Many editors and collaborators have fallen by the wayside of anonymity in favor of the myth of the single author.
We should be respectful enough to realize these many influences even if we cannot name them.William Kuskin, Coursera: Comic Books and Graphic Novels, Lecture 10b: Who is The Batman?
Übersetzung:
Tatsächlich wurde die Story nicht von Bob Kane geschrieben, sondern von Gardner Fox. Und mehr noch, viele Aspekte von Batman, der Anzug, das Cape, die Handschuhe, die dunklen Farben, wurden alle von Kanes Partner, Bill Finger, entwickelt. Das kann niemand bestreiten. Daher ist die Entwicklung von Batman nicht in der Absicht einer Person vereint. Nicht einmal, in einer Publikation. Sogar das Titelbild von Batman stammt von Detective Comics Nummer 34. Sogar die Zeichnungen sind nicht einer Person zuzuordnen.
[…]
Ich bin der Ansicht, diese Beobachtungen unterminieren die Absicht einer einzelnen Autorenfigur für populäre Comics.
[…]
Selbst wenn sie einem einzelnen Individuum zugeordnet werden, wie Bob Kane, sind da vielzählige Einflüsse und eine ganze Reihe an Künstlern am Werk. Es erinnert uns auch, dass viel wunderbare Literatur, Literatur, die wir heute als hohe Kunst betrachten, von einer Gruppe produziert, aber dann nur einem Namen zugeschrieben wurde.

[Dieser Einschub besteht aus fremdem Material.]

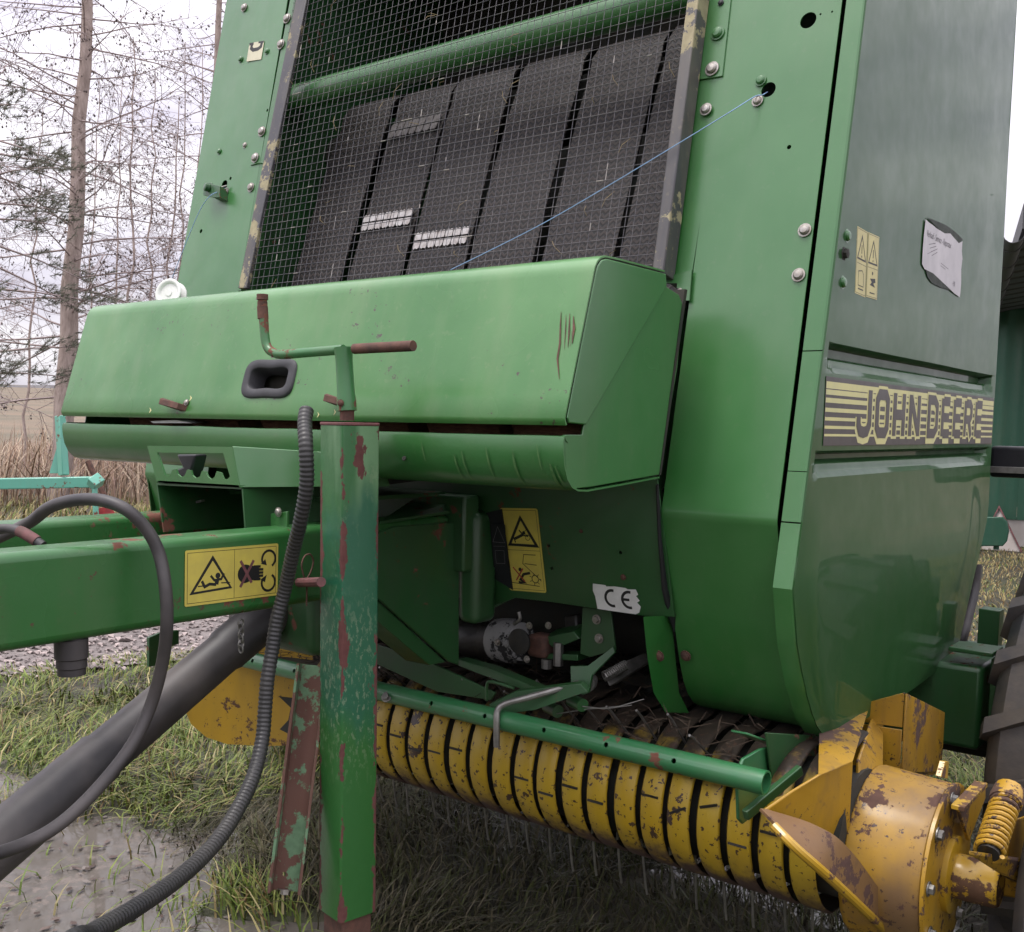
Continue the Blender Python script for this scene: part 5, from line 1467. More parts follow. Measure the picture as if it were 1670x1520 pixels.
# small gauge wheel of the pickup, held off the ground
mb = MB(); mb.lathe([(-.045, .10), (-.055, .115), (-.064, .15), (-.058, .185), (-.040, .198), (-.030, .194), (-.026, .200), (-.008, .202), (-.004, .196), (.004, .196), (.008, .202), (.026, .200), (.030, .194), (.040, .198), (.058, .185), (.064, .15), (.055, .115), (.045, .10)], GC, (1, 0, 0), 40)
gw = mb.build('gauge_wheel', M['tyre'], baler, sharp=50)
mb = MB(); mb.lathe([(-.05, .108), (-.02, .10), (-.015, .03), (-.05, .025), (-.05, 0)], GC, (1, 0, 0), 24); mb.build('rim', M['yellow_worn'], gw)
mb = MB(); mb.tube([GC + V((-.06, 0, 0)), GC + V((.06, 0, 0))], .012, 10); mb.build('wheel_pin', M['steel'], gw)

# ================================================================== stickers and lettering
class Decal:
    def __init__(s, tl, tr, bl, n, name, mat, parent, base=None, off=.0012):
        s.o, s.u, s.w = V(tl), V(tr) - V(tl), V(bl) - V(tl); s.n = V(n).normalized(); s.d = off
        s.W, s.H = s.u.length, s.w.length; s.layers = {}; s.off0 = off
        mb_ = MB(); base = base or [(0, 0), (1, 0), (1, 1), (0, 1)]
        pts = [s.p(a, b) for a, b in base]
        mb_.prism(pts, s.n * .0004); s.d += .0005
        s.obj = mb_.build(name, M[mat], parent, sharp=0)
    def p(s, a, b): return s.o + s.u * a + s.w * b + s.n * s.d
    def poly(s, pts, mat):
        s.d += .000012
        s.layers.setdefault(mat, MB()).add([s.p(a, b) for a, b in pts], [tuple(range(len(pts)))])
    def line(s, pts, wd, mat, closed=False):
        # wd in metres; mitred band
        s.d += .000012
        P2 = [V((a * s.W, b * s.H)) for a, b in pts]; m = len(P2); l_, r_ = [], []
        for i in range(m):
            if closed: a, b = P2[i - 1], P2[(i + 1) % m]
            else: a, b = P2[max(i - 1, 0)], P2[min(i + 1, m - 1)]
            d1 = (P2[i] - a) if (closed or i > 0) else (b - P2[i]); d2 = (b - P2[i]) if (closed or i < m - 1) else d1
            if d1.length < 1e-9: d1 = d2
            d1.normalize(); d2.normalize()
            n1, n2 = V((-d1.y, d1.x)), V((-d2.y, d2.x)); q = (n1 + n2)
            q = q.normalized() if q.length > 1e-6 else n1
            k = min(2.5, 1 / max(.3, q.dot(n1))) * wd / 2
            l_.append(P2[i] + q * k); r_.append(P2[i] - q * k)
        mb_ = s.layers.setdefault(mat, MB())
        vs_ = [s.p(q.x / s.W, q.y / s.H) for q in l_] + [s.p(q.x / s.W, q.y / s.H) for q in r_]
        fs_ = [(i, (i + 1) % m, m + (i + 1) % m, m + i) for i in range(m if closed else m - 1)]
        mb_.add(vs_, fs_)
    def disc(s, a, b, r_, mat, n_=16):
        s.poly([(a + r_ / s.W * math.cos(2 * math.pi * k / n_), b + r_ / s.H * math.sin(2 * math.pi * k / n_)) for k in range(n_)], mat)
    def arc(s, a, b, r_, a0, a1, wd, mat, n_=14):
        s.line([(a + r_ / s.W * math.cos(math.radians(a0 + (a1 - a0) * k / n_)), b + r_ / s.H * math.sin(math.radians(a0 + (a1 - a0) * k / n_))) for k in range(n_ + 1)], wd, mat)
    def flush(s, name):
        s.done(name); s.layers = {}
    def done(s, name='print'):
        for m_, mb_ in s.layers.items():
            mb_.build(name, M[m_], s.obj, sharp=0, recalc=False)
        return s.obj
def rbase(rx, ry, n_=4):
    out_ = []
    for cx_, cy_, a0 in ((1 - rx, ry, -90), (1 - rx, 1 - ry, 0), (rx, 1 - ry, 90), (rx, ry, 180)):
        for k in range(n_ + 1):
            a = math.radians(a0 + 90 * k / n_); out_.append((cx_ + rx * math.cos(a), cy_ + ry * math.sin(a)))
    return out_

# crush warning on the drawbar
D = Decal(PX(301, 898, -1.42), PX(453, 886, -1.42), PX(300, 990, -1.42), (1, 0, 0), 'warning_sticker', 'yel_label', baler, rbase(.02, .035))
K = 'black_ink'
D.line([(.025, .05), (.975, .05), (.975, .95), (.025, .95)], .0008, K, True); D.line([(.51, .05), (.51, .95)], .0008, K)
D.poly([(.28, .12), (.49, .76), (.045, .80)], K); D.poly([(.28, .22), (.455, .72), (.09, .755)], 'yel_label')
D.disc(.335, .50, .005, K); D.line([(.26, .49), (.30, .58), (.37, .57), (.40, .47)], .0042, K); D.line([(.33, .56), (.32, .66)], .008, K); D.line([(.32, .66), (.25, .64), (.20, .68), (.17, .57)], .005, K)
D.line([(.13, .66), (.20, .66)], .002, K); D.line([(.37, .64), (.45, .65)], .002, K); D.poly([(.43, .62), (.47, .65), (.43, .68)], K)
D.disc(.63, .52, .016, K); D.poly([(.64, .37), (.78, .40), (.79, .62), (.66, .68)], K)
for i, b in enumerate((.40, .46, .52, .58, .64)): D.line([(.72, b), (.80 + .03 * (i in (1, 2, 3)), b + .01)], .0045, K)
D.line([(.575, .27), (.70, .70)], .0052, 'pinkrust'); D.line([(.575, .76), (.72, .28)], .0052, 'pinkrust')
D.arc(.89, .28, .0145, -200, 60, .0042, K); D.arc(.89, .73, .0145, -60, 200, .0042, K)
D.poly([(.80, .36), (.87, .40), (.85, .28)], K); D.poly([(.80, .66), (.87, .58), (.85, .72)], K)
D.done()
# entanglement warning below the box
D = Decal(PG(816, 828), PG(877, 829), PG(832, 962), (0, -1, -.22), 'warning_sticker', 'yel_label', baler, rbase(.05, .03))
D.line([(.05, .025), (.95, .025), (.95, .975), (.05, .975)], .0008, K, True); D.line([(.05, .50), (.95, .50)], .0008, K)
D.poly([(.52, .08), (.94, .46), (.10, .45)], K); D.poly([(.52, .145), (.82, .425), (.21, .42)], 'yel_label')
D.disc(.57, .29, .004, K); D.line([(.55, .31), (.40, .345), (.28, .37)], .006, K); D.line([(.54, .31), (.45, .26)], .003, K); D.line([(.30, .37), (.32, .41)], .003, K); D.line([(.55, .32), (.68, .33)], .003, K)
D.arc(.66, .285, .006, 0, 340, .0012, K); D.arc(.66, .345, .006, 0, 340, .0012, K)
D.line([(.82, .55), (.50, .55), (.45, .66), (.90, .86)], .0016, K); D.line([(.50, .66), (.82, .67)], .0016, K)
D.arc(.74, .84, .0085, 0, 345, .002, K)
for k in range(7):
    t = k * .9; D.line([(.74 + .105 * math.cos(t), .84 + .05 * math.sin(t)), (.74 + .16 * math.cos(t), .84 + .075 * math.sin(t))], .0016, K)
D.disc(.36, .735, .0045, K); D.line([(.62, .77), (.44, .79), (.34, .86), (.44, .89), (.28, .89)], .0058, K); D.line([(.10, .90), (.84, .925)], .0016, K)
D.line([(.17, .71), (.46, .88)], .0032, 'red_ink'); D.line([(.22, .87), (.44, .72)], .0032, 'red_ink')
D.done()
D = Decal(PG(800, 855, -.009), PG(824, 855, -.009), PG(806, 925, -.009), (0, -1, -.22), 'warning_sticker', 'black', baler)
D.line([(.5, .05), (.9, .42), (.1, .40)], .001, 'grey_ink', True); D.line([(.1, .5), (.9, .5)], .0008, 'grey_ink'); D.line([(.2, .6), (.8, .6), (.8, .9), (.2, .9)], .0008, 'grey_ink', True)
D.done()
# CE plate, torn on the right
D = Decal(PG(966, 950), PG(1040, 957), PG(971, 993), (0, -1, -.22), 'ce_sticker', 'white_label', baler,
          [(.02, .03), (.30, .04), (.32, .09), (.50, .06), (.74, .08), (.78, .12), (.96, .10), (1.0, .28), (.95, .34), (1.02, .50), (.96, .58), (1.03, .72), (.98, .95), (.90, 1.02), (.06, .98), (.04, .5), (.0, .3)])
D.arc(.43, .51, .0165, 75, 285, .0058, K, 18); D.done('letter'); D.layers = {}
D.arc(.80, .51, .0165, 75, 285, .0058, K, 18); D.done('letter'); D.layers = {}; D.line([(.66, .51), (.80, .51)], .0055, K); D.done('letter')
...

Viele Kollaborierende und Editoren sind am Straßenrand der Anonymität liegen geblieben, um den Mythos des Einzelautoren zu bewahren.
Wir sollten so respektvoll sein, diese vielzähligen Einflüsse zu erkennen, auch wenn wir sie nicht benennen können.

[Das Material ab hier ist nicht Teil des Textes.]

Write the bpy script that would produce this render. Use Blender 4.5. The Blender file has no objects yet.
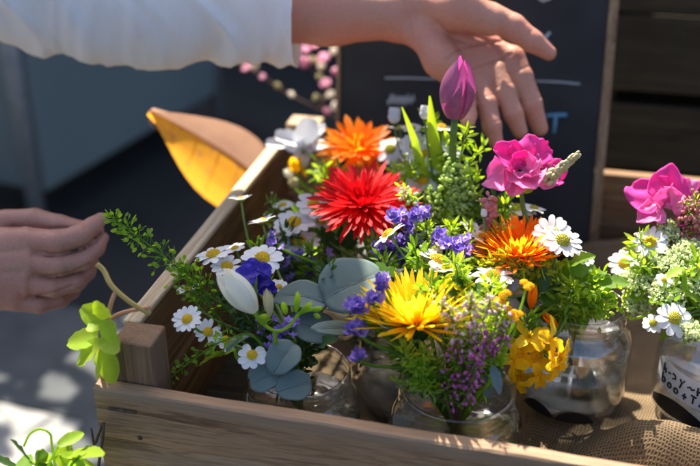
import bpy, math, random
import numpy as np
from mathutils import Vector as V, noise as MN
R_ = random.Random(7)
S = bpy.context.scene
rad = math.radians
# ------------------------------------------------------------------ camera
PITCH, YAW, FPX = rad(27.05), rad(13.07), 940.0
CAM = V((.312, -.512, .54))
cF = V((-math.sin(YAW)*math.cos(PITCH), math.cos(YAW)*math.cos(PITCH), -math.sin(PITCH)))
cR = V((math.cos(YAW), math.sin(YAW), 0)); cU = cR.cross(cF)
cd = bpy.data.cameras.new('camera'); cam = bpy.data.objects.new('camera', cd); S.collection.objects.link(cam)
cam.location = CAM; cam.rotation_euler = (math.pi/2-PITCH, 0, YAW)
cd.sensor_width = 36; cd.lens = FPX/700*36; cd.clip_start = .02; cd.clip_end = 400
cd.dof.use_dof = True; cd.dof.focus_distance = .745; cd.dof.aperture_fstop = 3.5; cd.dof.aperture_blades = 0
S.camera = cam
# ------------------------------------------------------------------ sky, sun, exposure
AZ, EL = rad(-30), rad(51)                       # azimuth from +Y towards +X
w = bpy.data.worlds.new('World'); S.world = w; w.use_nodes = True
nt = w.node_tree; bg = nt.nodes['Background']; sk = nt.nodes.new('ShaderNodeTexSky')
sk.sky_type = 'NISHITA'; sk.sun_disc = False; sk.sun_elevation = EL; sk.sun_rotation = AZ; sk.air_density = .7; sk.dust_density = 3.0; sk.ozone_density = .6
nt.links.new(sk.outputs[0], bg.inputs[0]); bg.inputs[1].default_value = .115
sd = V((math.sin(AZ)*math.cos(EL), math.cos(AZ)*math.cos(EL), math.sin(EL)))
sl = bpy.data.lights.new('sun', 'SUN'); sl.energy = 5; sl.angle = rad(.5); sl.color = (1, .91, .77)
so = bpy.data.objects.new('sun', sl); S.collection.objects.link(so); so.location = (-3, 3, 4)
so.rotation_euler = sd.to_track_quat('Z', 'Y').to_euler()
S.view_settings.view_transform = 'Standard'; S.view_settings.look = 'None'
S.view_settings.gamma = 1; S.view_settings.use_curve_mapping = False; S.view_settings.exposure = 1.62
S.render.engine = 'CYCLES'; S.cycles.use_denoising = True
S.cycles.max_bounces = 10; S.cycles.transparent_max_bounces = 24; S.cycles.sample_clamp_indirect = 6
S.cycles.caustics_reflective = False; S.cycles.caustics_refractive = False

# ------------------------------------------------------------------ helpers
def ray(x, y): return cF*FPX + cR*(x-350) + cU*(233-y)
def at(x, y, Y):
    d = ray(x, y); return CAM + d*((Y-CAM.y)/d.y)
def atd(x, y, depth): return CAM + ray(x, y)*(depth/FPX)
def atz(x, y, z):
    d = ray(x, y); return CAM + d*((z-CAM.z)/d.z)
def depth_of(p): return (p-CAM).dot(cF)
def camdir(f, r, u): return (-cF*f + cR*r + cU*u).normalized()
def rnd(a, b): return R_.uniform(a, b)
def rdir():
    return V((R_.gauss(0, 1), R_.gauss(0, 1), R_.gauss(0, 1))).normalized()
def frame(n):
    n = n.normalized(); a = V((0, 0, 1)) if abs(n.z) < .9 else V((1, 0, 0))
    u = a.cross(n).normalized(); return u, n.cross(u)

class MB:
    def __init__(s): s.v = []; s.f = []; s.sm = True
    def add(s, vs, fs):
        b = len(s.v); s.v += vs; s.f += [tuple(i+b for i in f) for f in fs]
    def grid(s, rows, closed=False):
        n = len(rows[0]); vs = [p for r in rows for p in r]; fs = []
        m = n if closed else n-1
        for i in range(len(rows)-1):
            for j in range(m):
                k = (j+1) % n; fs.append((i*n+j, i*n+k, (i+1)*n+k, (i+1)*n+j))
        s.add(vs, fs)
    def tube(s, pts, r, seg=6, cap=True):
        n = len(pts); rows = []
        if not hasattr(r, '__len__'): r = [r]*n
        t = (pts[1]-pts[0]).normalized(); u, _ = frame(t)
        for i in range(n):
            t2 = (pts[min(i+1, n-1)]-pts[max(i-1, 0)])
            if t2.length < 1e-9: t2 = t
            t = t2.normalized(); u = (u-t*u.dot(t)).normalized(); v = t.cross(u)
            rows.append([pts[i]+(u*math.cos(a)+v*math.sin(a))*r[i] for a in [2*math.pi*k/seg for k in range(seg)]])
        b = len(s.v); s.grid(rows, True)
        if cap:
            s.f.append(tuple(b+k for k in range(seg))[::-1]); s.f.append(tuple(b+(n-1)*seg+k for k in range(seg)))
    def ball(s, c, r, nu=6, nv=4, ax=None, sc=(1, 1, 1)):
        x, y, z = (V((1, 0, 0)), V((0, 1, 0)), V((0, 0, 1))) if ax is None else (*frame(ax), ax.normalized())
        rows = []
        for i in range(nv+1):
            a = math.pi*i/nv
            rows.append([c+(x*math.sin(a)*math.cos(b)*sc[0]+y*math.sin(a)*math.sin(b)*sc[1]+z*math.cos(a)*sc[2])*r
                         for b in [2*math.pi*k/nu for k in range(nu)]])
        s.grid(rows, True)
    def box(s, a, b):
        x0, y0, z0 = a; x1, y1, z1 = b
        s.add([V((x, y, z)) for x in (x0, x1) for y in (y0, y1) for z in (z0, z1)],
              [(0, 1, 3, 2), (4, 6, 7, 5), (0, 4, 5, 1), (2, 3, 7, 6), (0, 2, 6, 4), (1, 5, 7, 3)])
    def strap(s, o, d, up, L, wd, bend=.3, seg=6, fold=.15, prof=None, nw=3, ruf=0, rk=3):
        d = d.normalized(); side = d.cross(up).normalized(); up = side.cross(d).normalized()
        p = o.copy(); rows = []; ph = rnd(0, 6)
        for i in range(seg+1):
            t = i/seg; ww = wd*.5*(prof(t) if prof else min(1, .45+1.6*t)*(1 if t < .75 else max(.12, 1-((t-.75)/.25)**2)))
            a = bend*t; dd = d*math.cos(a)+up*math.sin(a); uu = up*math.cos(a)-d*math.sin(a)
            r = []
            for j in range(nw):
                q = (j/(nw-1))*2-1
                z = abs(q)*fold*ww + (ruf*ww*math.sin(rk*t*6.28+q*2.5+ph)*q*q if ruf else 0)
                r.append(p+side*q*ww+uu*z)
            rows.append(r); p = p+dd*(L/seg)
        s.grid(rows)
        return p
    def build(s, name, mat, parent=None, smooth=True, solid=0, bevel=0, sub=0):
        me = bpy.data.meshes.new(name)
        off = V((0, 0, 0))
        if parent is not None:
            r = parent
            while r.parent: r = r.parent
            off = r.location
        me.from_pydata([tuple(V(p)-off) for p in s.v], [], s.f)
        me.materials.append(mat)
        if smooth: me.polygons.foreach_set('use_smooth', [True]*len(me.polygons))
        ob = bpy.data.objects.new(name, me); S.collection.objects.link(ob)
        if parent is not None: ob.parent = parent
        if solid: m = ob.modifiers.new('solid', 'SOLIDIFY'); m.thickness = solid; m.offset = 0
        if bevel: m = ob.modifiers.new('bevel', 'BEVEL'); m.width = bevel; m.segments = 2; m.limit_method = 'ANGLE'
        if sub: m = ob.modifiers.new('sub', 'SUBSURF'); m.levels = m.render_levels = sub
        return ob
def tag(o, label=None, cat=None, group=None, kind=None):
    for k, v in (('label', label), ('category', cat), ('group', group), ('kind', kind)):
        if v: o[k] = v
    return o
def thing(name, loc, label, cat, group=None):
    o = bpy.data.objects.new(name, None); S.collection.objects.link(o); o.location = loc; o.empty_display_size = .02
    return tag(o, label, cat, group)
def bez(p0, p1, p2, p3, n=12):
    return [p0*(1-t)**3+p1*3*t*(1-t)**2+p2*3*t*t*(1-t)+p3*t**3 for t in [i/n for i in range(n+1)]]
def spline(ps, n=6):
    ps = [V(p) for p in ps]; out = []
    e = [ps[0]*2-ps[1]]+ps+[ps[-1]*2-ps[-2]]
    for i in range(1, len(e)-2):
        for k in range(n):
            t = k/n; a, b, c, d = e[i-1:i+3]
            out.append((b*2+(c-a)*t+(a*2-b*5+c*4-d)*t*t+(b*3-a-c*3+d)*t**3)*.5)
    out.append(ps[-1]); return out

# ------------------------------------------------------------------ materials
def srgb(*c):
    return tuple(((x/255)/12.92 if x/255 <= .04045 else ((x/255+.055)/1.055)**2.4) for x in c)+(1,)
class NT:
    def __init__(s, name):
        s.m = bpy.data.materials.new(name); s.m.use_nodes = True; s.t = s.m.node_tree
        s.t.nodes.clear(); s.out = s.t.nodes.new('ShaderNodeOutputMaterial')
    def n(s, typ, **kw):
        x = s.t.nodes.new('ShaderNode'+typ)
        for k, v in kw.items(): setattr(x, k, v)
        return x
    def set(s, sock, v):
        if isinstance(v, bpy.types.NodeSocket): s.t.links.new(v, sock)
        else: sock.default_value = v
    def math(s, op, a, b=None, c=None):
        x = s.n('Math', operation=op); s.set(x.inputs[0], a)
        if b is not None: s.set(x.inputs[1], b)
        if c is not None: s.set(x.inputs[2], c)
        return x.outputs[0]
    def mix(s, f, a, b, blend='MIX'):
        x = s.n('Mix', data_type='RGBA', blend_type=blend); s.set(x.inputs[0], f); s.set(x.inputs[6], a); s.set(x.inputs[7], b)
        return x.outputs[2]
    def coord(s): return s.n('TexCoord').outputs['Object']
    def mapping(s, vec, sc=(1, 1, 1), rot=(0, 0, 0), loc=(0, 0, 0)):
        x = s.n('Mapping'); s.set(x.inputs[0], vec); x.inputs[1].default_value = loc; x.inputs[2].default_value = rot; x.inputs[3].default_value = sc
        return x.outputs[0]
    def noise(s, vec, scale, detail=4, rough=.55, dist=0):
        x = s.n('TexNoise'); s.set(x.inputs['Vector'], vec); x.inputs['Scale'].default_value = scale
        x.inputs['Detail'].default_value = detail; x.inputs['Roughness'].default_value = rough; x.inputs['Distortion'].default_value = dist
        return x.outputs['Fac']
    def ramp(s, f, stops):
        x = s.n('ValToRGB'); s.set(x.inputs[0], f); e = x.color_ramp.elements
        while len(e) < len(stops): e.new(.5)
        for k, (p, c) in enumerate(stops): e[k].position = p; e[k].color = c if len(c) == 4 else tuple(c)+(1,)
        return x.outputs[0]
    def bump(s, h, st=.3, dist=.001):
        x = s.n('Bump'); s.set(x.inputs['Height'], h); x.inputs['Strength'].default_value = st; x.inputs['Distance'].default_value = dist
        return x.outputs[0]
    def pbr(s, col, rough=.5, normal=None, metal=0, sss=0, spec=.5):
        p = s.n('BsdfPrincipled'); s.set(p.inputs['Base Color'], col); s.set(p.inputs['Roughness'], rough)
        p.inputs['Metallic'].default_value = metal; p.inputs['Specular IOR Level'].default_value = spec
        if sss:
            p.inputs['Subsurface Weight'].default_value = sss; p.inputs['Subsurface Radius'].default_value = (1, .35, .2); p.inputs['Subsurface Scale'].default_value = .004
        if normal is not None: s.t.links.new(normal, p.inputs['Normal'])
        return p.outputs[0]
    def done(s, sh): s.t.links.new(sh, s.out.inputs[0]); return s.m
def petal_mat(name, c1, c2, trans=.4, rough=.5, spec=.25, tcol=None, nscale=150, spots=None):
    """thin plant tissue: diffuse + translucent, colour varied per petal and along streaks"""
    m = NT(name); g = m.n('NewGeometry'); co = m.coord()
    nz = m.noise(co, nscale, 3); f = m.math('ADD', m.math('MULTIPLY', g.outputs['Random Per Island'], .55), m.math('MULTIPLY', nz, .55))
    col = m.ramp(f, [(.15, c1), (.85, c2)])
    if spots: col = m.mix(m.ramp(m.noise(co, 60, 3), [(.55, (0, 0, 0)), (.7, (1, 1, 1))]), col, spots)
    b = m.bump(nz, .15, .0006)
    p = m.pbr(col, rough, b, spec=spec)
    t = m.n('BsdfTranslucent'); m.set(t.inputs[0], m.mix(1, col, tcol, 'MULTIPLY') if tcol else col)
    x = m.n('MixShader'); x.inputs[0].default_value = trans; m.t.links.new(p, x.inputs[1]); m.t.links.new(t.outputs[0], x.inputs[2])
    return m.done(x.outputs[0])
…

[[1]] Aus dem angloamerikanischen Raum kenne ich das so extrem nicht. [[1]]-
Autor kommt vom lateinischen ‚auctor‘, das genau wie ‚auctoritas‘ [und parallel] auf ‚auctare‘ zurück geht: [ver]mehren, bereichern – in diesen beiden Fällen vermutlich Wissen.
Äh, ja. Ich hab’s natürlich auch genau verwürfelt. Autorität kommt von Autor.
[Sorry für zweiten Kommentar, ich wollte klugscheissen vom meinungen trenne.]
Es sollte völlig egal sein, ob ein Name an einem Lexikonartikel bzw. reinen Wissensbeitrag steht, denn wir verlassen uns nun seit mindestens Hume nicht mehr auf die Autorität eines Menschen, um den Wahrheitswert einer Aussage zu ermitteln. Selbstverständlich hilft es für eine erste, schnelle Einordnung zu wissen, welcher Kasper uns da vom Pferd erzählt.
So lese ich von vornherein Artikel bestimmter Autoren nicht, entweder weil sie mich mit dem immer gleichen Kram langweilen oder weil bisher jeder ihrer Beiträge sich als hanebüchener Unsinn heraus gestellt hat. Das kann natürlich nach hinten los gehen, da induktive Schlüsse nicht valide sind*.